Well it’s gotten to the point that even in server less than 15% of new systems use HDD. There will always be special use cases where the extra non-volatility will be useful but HDDs ARE dead. Even HAMR isn’t new technology. It just took a long time to get it cheap enough to be commercially viable.
Not sure you could be more wrong. Western Digital just exited the SSD market to focus on spinning rust. That's how dead the hard drive market is.

In a blog post released a few weeks ago, WD's CEO Irving Tan claimed that HDD shipments are expected to see an uptrend due to the demand from the market, and that is where the firm will concentrate on moving into the future. So, it is safe to say that Western Digital won't be in the SSD markets, at least until the AI hype lasts.
 
Are these HDD's a "myth" still ? I've been looking around for a year and can't find anyone that is selling these.
Hyperscalers are buying them all. The market demand for high capacity hard drives is extremely strong right now, despite the uninformed claims to the contrary from some here. You can easily buy recertified 28TB Exos on Amazon, despite them never being available as new.
 
Not sure you could be more wrong. Western Digital just exited the SSD market to focus on spinning rust. That's how dead the hard drive market is.
You're 100% right about the HDD market being in a good place, but WD didn't leave the SSD market they just shifted it over to SanDisk.
You can easily buy recertified 28TB Exos on Amazon, despite them never being available as new.
I've not seen any of the Mosaic 3+ drives (30-36TB) for sale used/recert yet, but this is absolutely the market they will first appear in.
 
You're 100% right about the HDD market being in a good place, but WD didn't leave the SSD market they just shifted it over to SanDisk.

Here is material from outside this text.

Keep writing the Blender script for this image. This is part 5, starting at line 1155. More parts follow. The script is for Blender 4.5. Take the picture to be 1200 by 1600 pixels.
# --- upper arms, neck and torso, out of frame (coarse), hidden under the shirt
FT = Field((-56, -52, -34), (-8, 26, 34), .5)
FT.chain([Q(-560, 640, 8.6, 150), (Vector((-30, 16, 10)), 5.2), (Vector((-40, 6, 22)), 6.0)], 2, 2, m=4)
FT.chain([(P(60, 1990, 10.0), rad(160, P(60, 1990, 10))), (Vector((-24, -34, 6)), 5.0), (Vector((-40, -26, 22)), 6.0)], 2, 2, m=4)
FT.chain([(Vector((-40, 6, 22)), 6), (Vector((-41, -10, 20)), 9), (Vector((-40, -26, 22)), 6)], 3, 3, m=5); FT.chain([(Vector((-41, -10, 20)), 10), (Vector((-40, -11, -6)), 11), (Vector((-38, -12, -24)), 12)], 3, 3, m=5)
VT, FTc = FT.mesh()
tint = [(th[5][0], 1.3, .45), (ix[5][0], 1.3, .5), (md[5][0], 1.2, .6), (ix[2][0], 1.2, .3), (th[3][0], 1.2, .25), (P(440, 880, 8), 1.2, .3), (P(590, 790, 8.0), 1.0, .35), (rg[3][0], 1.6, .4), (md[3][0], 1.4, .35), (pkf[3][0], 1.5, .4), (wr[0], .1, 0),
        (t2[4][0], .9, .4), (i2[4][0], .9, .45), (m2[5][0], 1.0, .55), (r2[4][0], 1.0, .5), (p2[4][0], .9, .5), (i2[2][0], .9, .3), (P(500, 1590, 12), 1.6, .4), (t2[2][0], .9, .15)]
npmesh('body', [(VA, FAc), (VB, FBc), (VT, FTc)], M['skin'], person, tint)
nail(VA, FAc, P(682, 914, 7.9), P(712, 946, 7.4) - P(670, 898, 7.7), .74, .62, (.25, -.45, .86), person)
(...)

I've not seen any of the Mosaic 3+ drives (30-36TB) for sale used/recert yet, but this is absolutely the market they will first appear in.

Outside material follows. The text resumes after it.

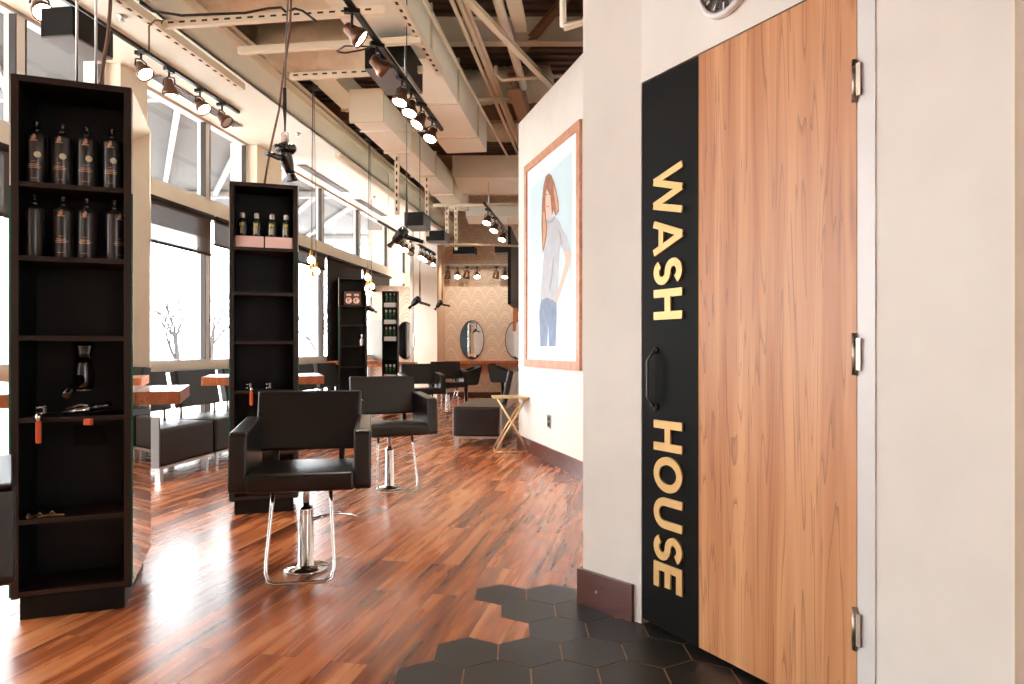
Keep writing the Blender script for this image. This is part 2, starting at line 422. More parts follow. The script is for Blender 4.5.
m_sky=mat('pale_blue_backdrop',(204,226,232),.6); m_hair=mat('auburn_hair_print',(168,112,84),.7,var=.3,vscale=12)
m_skin=mat('skin_print',(232,190,172),.6); m_tee=mat('grey_tee_print',(188,190,196),.6,var=.12,vscale=8); m_jean=mat('blue_jeans_print',(122,138,166),.6,var=.25,vscale=9)
poly('backdrop',[(42,638),(42,96),(182,-30),(182,636)],.0135,m_sky)
pm=mount
poly('jeans',[(78,470),(128,470),(130,520),(126,637),(104,637),(101,560),(97,637),(74,637),(70,520)],.0150,m_jean)
poly('arm',[(146,290),(162,288),(180,318),(176,356),(158,410),(138,470),(128,468),(146,404),(160,350),(158,330)],.0145,m_skin)
poly('tee',[(88,212),(104,196),(124,192),(140,210),(148,232),(166,262),(176,312),(162,318),(146,296),(140,300),(136,380),(134,452),(122,480),(110,476),(96,470),(82,478),(74,470),(80,400),(86,330),(84,260)],.0155,m_tee)
poly('face',[(90,90),(106,82),(116,92),(118,130),(112,158),(114,190),(98,204),(94,180),(86,172),(84,130)],.0160,m_skin)
poly('hair',[(84,92),(92,58),(102,46),(112,52),(124,84),(136,140),(138,176),(126,192),(120,170),(114,190),(112,160),(108,120),(96,100),(92,120),(92,170),(98,230),(96,262),(88,300),(82,320),(80,280),(78,220),(80,140)],.0165,m_hair)
m_hl=mat('blonde_hair_print',(214,164,124),.7,var=.2,vscale=20); m_dk=mat('face_mark_print',(110,64,56),.6); m_fold=mat('tee_fold_print',(156,158,166),.6)
poly('hair_highlight',[(120,84),(128,110),(136,150),(135,178),(128,186),(127,150),(121,118)],.0170,m_hl)
poly('hair_strand',[(83,180),(89,176),(94,230),(92,262),(86,296),(83,300),(84,240)],.0170,m_hl)
poly('eye_mark',[(92,118),(98,116),(99,119),(93,121)],.0170,m_dk)
poly('eye_mark',[(104,116),(109,115),(109,118),(104,119)],.0170,m_dk)
poly('lips',[(95,158),(104,156),(103,161),(97,162)],.0170,mat('lip_print',(196,104,100),.5))
poly('tee_fold',[(139,236),(144,250),(150,286),(146,290),(140,262)],.0162,m_fold)
poly('tee_fold',[(118,330),(122,330),(116,400),(106,450),(104,440),(112,392)],.0162,m_fold)
poly('tee_collar',[(98,204),(104,212),(118,200),(124,192),(126,198),(116,212),(104,218),(97,212)],.0162,m_fold)
poly('hand',[(126,462),(136,468),(132,486),(120,484)],.0158,m_skin)
mb=MB(); t_,z_=ppx(549.5,421.5); pbox(mb,t_-.06,t_+.06,0,.008,z_-.07,z_+.07,0); pbox(mb,t_-.03,t_+.03,.008,.012,z_-.055,z_-.01,1); pbox(mb,t_-.03,t_+.03,.008,.012,z_+.01,z_+.055,1)
tag(mb.build('power_outlet',[M['steel'],M['frame_dark']]),'small grey power outlet low on the white wall below the framed poster','outlet')

# stub wall, door wall -------------------------------------------------------------
P0=Vector((.573,3.056,0)); DD=Vector((.494,-.8695,0)).normalized(); DN=Vector((-.8695,-.494,0)).normalized()
C0=Vector((.341,3.31,0)); SD=(P0-C0).normalized(); SN=Vector((SD.y,-SD.x,0))
if SN.y>0: SN=-SN
def quadprism(mb,a,b,c,d,z0,z1,m=0):
    vs=[Vector((p.x,p.y,z0)) for p in (a,b,c,d)]+[Vector((p.x,p.y,z1)) for p in (a,b,c,d)]
    return mb.add(vs,[(0,3,2,1),(4,5,6,7),(0,1,5,4),(1,2,6,5),(2,3,7,6),(3,0,4,7)],m)
def dw(t,off,z): return P0+DD*t+DN*off+Vector((0,0,z))
def dbox(mb,t0,t1,o0,o1,z0,z1,m=0):
    vs=[dw(t0,o0,z0),dw(t1,o0,z0),dw(t1,o1,z0),dw(t0,o1,z0),dw(t0,o0,z1),dw(t1,o0,z1),dw(t1,o1,z1),dw(t0,o1,z1)]
    return mb.add(vs,[(0,3,2,1),(4,5,6,7),(0,1,5,4),(1,2,6,5),(2,3,7,6),(3,0,4,7)],m)
DT=2.392; DW_=1.029
mb=MB()
quadprism(mb,C0,P0,dw(0,-.14,0),C0+Vector((.16,.10,0)),0,4.0)
quadprism(mb,C0,C0+Vector((.16,.10,0)),Vector((1.46,4.30,0)),Vector((1.30,4.33,0)),0,4.0)
struct(mb.build('wall_stub',M['wall']))
mb=MB()
dbox(mb,0,DW_+.0,-.14,0,DT+.006,4.0)
dbox(mb,DW_+.004,1.463,-.14,0,0,4.0)
struct(mb.build('wall_door',M['wall']))
# steel jamb / casing
mb=MB(); dbox(mb,DW_+.004,DW_+.062,0,.005,0,4.0)
struct(mb.build('trim_3',M['trimwhite']))
mb=MB(); dbox(mb,1.463,1.468,-.16,.003,0,4.0); struct(mb.build('trim_4',M['beam']))
# mahogany block on stub
q0=C0+SN*0; mb=MB(); a=C0-SD*.022+SN*.020; b=P0-SD*.040+SN*.020
quadprism(mb,a,b,b-SN*.019,C0-SD*.022-SN*.0,0.002,.168); 
quadprism(mb,C0-SD*.02+Vector((0,0,0)),C0+Vector((.02,-.0,0)),C0+Vector((.3,.27,0)),C0+Vector((.27,.29,0)),.002,.168)
o=mb.build('baseboard_stub',M['skirt']); struct(o)
mb=MB(); mb.lathe([(0,.003),(.006,.002),(.007,0)],12,0,Matrix.Translation(C0+SD*.10+SN*.021+Vector((0,0,.085)))@Matrix.Rotation(PI/2,4,'X')); struct(mb.build('trim_5',M['whitep']))
# solid black slab puts in the shade behind the door gap
mb=MB(); dbox(mb,.004,DW_,-.13,-.045,0.003,DT); struct(mb.build('door_gap_shade',M['black']))

door=empty('door_1',dw(DW_,0,0),0,'wash house door of light cherry wood with a black band and gold letters','door'); door['kind']='structure'
di=-door.location
def dobj(mb,name,m,par=None,**k):
    o=mb.build(name,m,par or door,**k)
    if par is None: o.location=di
    return o
# use local-friendly coordinates for the veneer: build in its own frame
ang=math.atan2(DD.y,DD.x)
def dlocal(mb,name,m,bevel=0):       # mesh given in (t, outward off, z) coordinates
    o=mb.build(name,m,door,bevel=bevel); o.matrix_local=Matrix.Translation(P0-door.location)@Matrix(((DD.x,DN.x,0,0),(DD.y,DN.y,0,0),(0,0,1,0),(0,0,0,1)))
    return o
mb=MB(); mb.box(.35,DW_-.003,-.04,-.001,.030,DT); dlocal(mb,'wood_panel',M['door'])
mb=MB(); mb.box(.003,.3495,-.04,-.002,.030,DT); dlocal(mb,'black_panel',M['blackpanel'])
mb=MB(); mb.box(.3485,.3515,-.04,.0005,.030,DT); dlocal(mb,'edge_strip',M['brass'])

# --- gold letters: strokes in (a,b): a = reading direction (downwards), b = cap height (toward hinge side)
def stroke(mb,pts,w,h0,h1,T):
    pts=[Vector(p) for p in pts]; n=len(pts); Lf=[];Rt=[]
    for i,p in enumerate(pts):
        d1=(p-pts[i-1]).normalized() if i>0 else (pts[1]-p).normalized()
        d2=(pts[i+1]-p).normalized() if i<n-1 else d1
        n1=Vector((-d1.y,d1.x)); n2=Vector((-d2.y,d2.x)); mdir=(n1+n2); mdir=mdir.normalized() if mdir.length>1e-4 else n1
        k=w/2/max(.35,mdir.dot(n1)); Lf.append(p+mdir*k); Rt.append(p-mdir*k)
    for i in range(n-1):
        quad=[Rt[i],Rt[i+1],Lf[i+1],Lf[i]]
        vs=[T(q.x,q.y,h0) for q in quad]+[T(q.x,q.y,h1) for q in quad]
        mb.add(vs,[(0,3,2,1),(4,5,6,7),(0,1,5,4),(1,2,6,5),(2,3,7,6),(3,0,4,7)])
def arc(cx,cy,rx,ry,a0,a1,n=14): return [(cx+rx*math.cos(math.radians(a0+(a1-a0)*i/n)),cy+ry*math.sin(math.radians(a0+(a1-a0)*i/n))) for i in range(n+1)]
CAP=.172; B0=.090
sw=.0335
def glyph(ch,W):
    h=CAP; s=sw; k=s/2
    if ch=='W':
        return [[(k*1.1,h),(W*.27,0.0+k*0)],[(W*.27,0),(W*.5,h)],[(W*.5,h),(W*.73,0)],[(W*.73,0),(W-k*1.1,h)]]
    if ch=='A': return [[(k,0),(W/2,h)],[(W/2,h),(W-k,0)],[(W*.24,h*.27),(W*.76,h*.27)]]
    if ch=='H': return [[(k,0),(k,h)],[(W-k,0),(W-k,h)],[(k,h/2),(W-k,h/2)]]
    if ch=='E': return [[(k,0),(k,h)],[(k,k),(W,k)],[(k,h/2),(W*.92,h/2)],[(k,h-k),(W,h-k)]]
    if ch=='O':
        return [arc(W/2,h/2,W/2-k,h/2-k,0,360,40)]
    if ch=='U':
        r=W/2-k
        return [[(k,h)]+[(k,r+k)]+arc(W/2,r+k,r,r,180,360,16)[1:]+[(W-k,h)]]
    if ch=='S':
        rx=W/2-k; ry=(h-s)/4
        top=arc(W/2,h-k-ry,rx,ry,25,270,20); bot=arc(W/2,k+ry,rx,ry,90,-155,20)
        return [top+bot[1:]]
def letter(ch,zc,W):
    mb=MB(); zt=zc+W/2
    T=lambda a,b,hh: (B0+b, hh, zt-a)
    k=0
    for st in glyph(ch,W):
        closed=(ch=='O')
        if closed:
            # ring
            n=40; ro=(W/2,CAP/2); ri=(W/2-sw,CAP/2-sw)
            for i in range(n):
                a0=2*PI*i/n; a1=2*PI*(i+1)/n
                quad=[(W/2+ro[0]*math.cos(a),CAP/2+ro[1]*math.sin(a)) for a in (a0,a1)]+[(W/2+ri[0]*math.cos(a),CAP/2+ri[1]*math.sin(a)) for a in (a1,a0)]
                vs=[T(q[0],q[1],-.001) for q in quad]+[T(q[0],q[1],.008) for q in quad]
                mb.add(vs,[(0,3,2,1),(4,5,6,7),(0,1,5,4),(1,2,6,5),(2,3,7,6),(3,0,4,7)])
        else:
            w=sw*(.86 if ch in 'WA' else 1)
            stroke(mb,st,w,-.001,.008+.0004*k,T); k+=1
    o=dlocal(mb,'gold_letter',M['gold']); o['label']='gold letter %s on the black band'%ch
    return o
for ch,zc,W in (('W',1.886,.222),('A',1.694,.158),('S',1.546,.108),('H',1.409,.128),('H',.852,.128),('O',.690,.150),('U',.526,.130),('S',.378,.108),('E',.258,.106)):
    letter(ch,zc,W)
# bow handle on the band
T_=.062
mb=MB(); hz0,hz1=.965,1.215
zc=1.092
pts=[(.095,.004,zc+.120),(.090,.016,zc+.110),(.084,.038,zc+.078),(.084,.038,zc-.078),(.090,.016,zc-.110),(.095,.004,zc-.120)]
def strip(mb,pts,w):
    for i in range(len(pts)-1):
        p,q=Vector(pts[i]),Vector(pts[i+1]); d=(q-p).normalized(); s=Vector((1,.45,0)).normalized()*w; nn=d.cross(s).normalized()*.004
        vs=[p-s-nn,p+s-nn,q+s-nn,q-s-nn,p-s+nn,p+s+nn,q+s+nn,q-s+nn]
        mb.add(vs,[(0,3,2,1),(4,5,6,7),(0,1,5,4),(1,2,6,5),(2,3,7,6),(3,0,4,7)])
strip(mb,pts[1:5],.011)
h=dlocal(mb,'door_handle',M['handle'],bevel=.0015)
for s in (1,-1):
    mb=MB(); mb.lathe([(0,.010),(.012,.009),(.016,.004),(.016,-.002)],20,0,Matrix.Translation((.098,0,zc+s*.122))@Matrix.Rotation(-PI/2,4,'X'))
    mb.tube([(.098,.004,zc+s*.122),(.090,.016,zc+s*.110)],.008,10)
    mb.build('handle_mount',M['handle'],h)
for zc in (2.059,1.204,.345):
    mb=MB(); zz=zc
    mb.tube([(DW_-.002,.011,zz-.066),(DW_-.002,.011,zz+.066)],.0085,14)
    for k in (-.042,.042): mb.tube([(DW_-.002,.011,zz+k-.0012),(DW_-.002,.011,zz+k+.0012)],.0092,14)
    mb.box(DW_-.016,DW_-.002,-.001,.004,zz-.062,zz+.062); mb.box(DW_,DW_+.020,.0115,.015,zz-.05,zz+.05)
    dlocal(mb,'hinge',M['nickel'])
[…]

If WD didn't believe in the hard drive market they wouldn't be removing SSD's from the main brand. That tells you all you need to know about where the market is.

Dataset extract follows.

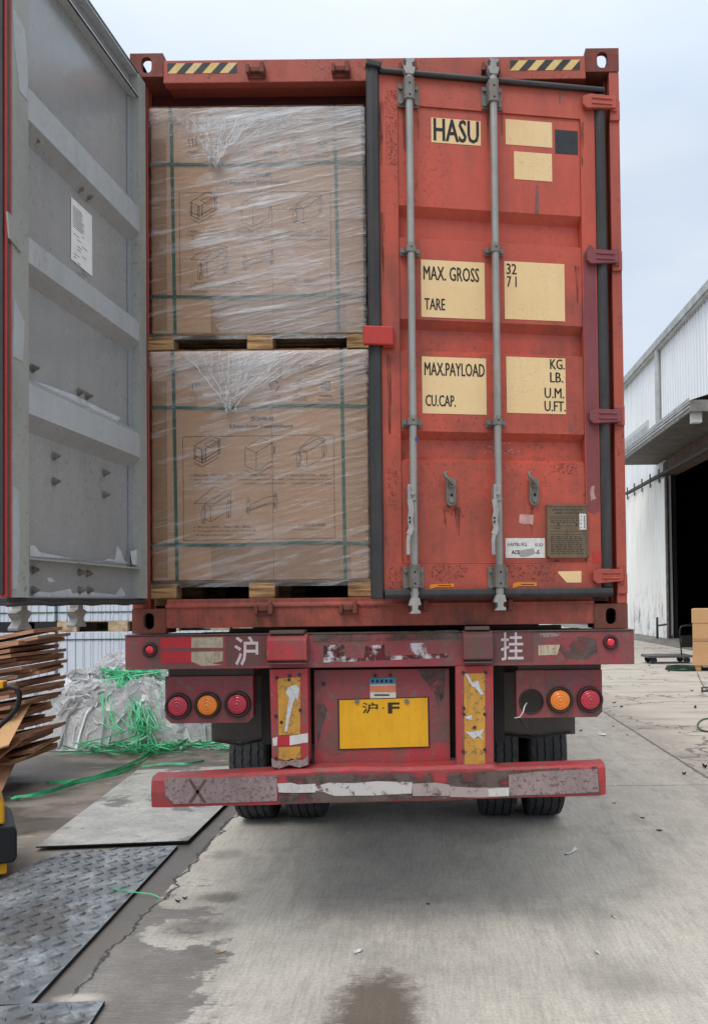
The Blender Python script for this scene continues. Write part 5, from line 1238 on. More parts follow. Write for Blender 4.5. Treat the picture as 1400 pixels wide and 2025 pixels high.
onb('reflective_tape', [(1006,1532),(1060,1526),(1180,1520),(1184,1566),(1100,1571),(1006,1573)], 'tape_grey', .001)
onb('bare_patch', [(608,1534),(640,1530),(650,1560),(640,1584),(612,1585),(616,1560)], 'grime_p', .0005); onb('bare_patch', [(905,1548),(1004,1536),(1004,1556),(890,1554)], 'grime_p', .0004)
onb('paint_mark', [(372,1542),(378,1541),(408,1586),(402,1588)], 'knock_d', .0022); onb('paint_mark', [(404,1542),(410,1542),(380,1588),(372,1588)], 'knock_d', .0022)
onb('bare_patch', [(551,1536),(700,1530),(900,1528),(1180,1516),(1188,1568),(1000,1576),(700,1586),(552,1589)], 'grime_p', .0003)
# wheels
def tyre(xc, yc, wd=.285, Rr=.505, groove=(-.085,-.03,.03,.085)):
    m = MB(); seg = 96; vs = []; hw = wd/2
    prof = [(-hw*.8,.30),(-hw*.98,.36),(-hw,.42),(-hw*.93,.478),(-hw*.84,Rr-.004)]
    gs = sorted(groove); 
    for g_ in gs: prof += [(g_-.006,Rr),(g_-.005,Rr-.014),(g_+.005,Rr-.014),(g_+.006,Rr)]
    prof += [(hw*.84,Rr-.004),(hw*.93,.478),(hw,.42),(hw*.98,.36),(hw*.8,.30)]
    n = len(prof)
    for k in range(seg):
        t_ = 2*math.pi*k/seg
        for i, (h, r_) in enumerate(prof):
            z = .004*(1 if k % 2 else -1) if 5 <= i < n-5 else 0
            rr_ = r_ - (.010 if (i in (4, n-5) and k % 3 == 0) else 0)
            vs.append((xc+h+z, yc+rr_*math.cos(t_), Rr+rr_*math.sin(t_)))
    m.add(vs, [(k*n+i, k*n+i+1, ((k+1)%seg)*n+i+1, ((k+1)%seg)*n+i) for k in range(seg) for i in range(n-1)], 0, False)
    m2 = MB(); m2.lathe([(.30,-hw*.8),(.29,-hw*.75),(.27,-.02),(.15,.0),(.15,.04),(.0001,.04)], (xc, yc, Rr), 'x', 32); m2.lathe([(.30,hw*.8),(.29,hw*.75),(.27,.02)], (xc, yc, Rr), 'x', 32)
    return m, m2
YA = 1.99+.40
for ax in range(3):
    for xc in (-1.075, -.70, 1.085, .735):
        m, m2 = tyre(xc, YA+ax*1.31)
        wo = m.build('wheel', M['rubber'], tr); m2.build('rim', M['under'], wo)
    m = MB(); m.cyl((-1.0,YA+ax*1.31,.505),(1.0,YA+ax*1.31,.505),.075,16); m.build('axle', M['undark'], tr)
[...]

28TB Exos were announced in 2023 and the recerts just starting hitting the market a couple months ago. It will take time for the volume to build up on recerts for the Mosaic 3+ drives. There's realistically no market for drives this large outside of datacenters/cloud services and the like so who knows when or if we'll see new drives hit the market. The Mach.2 drives never made it to retail.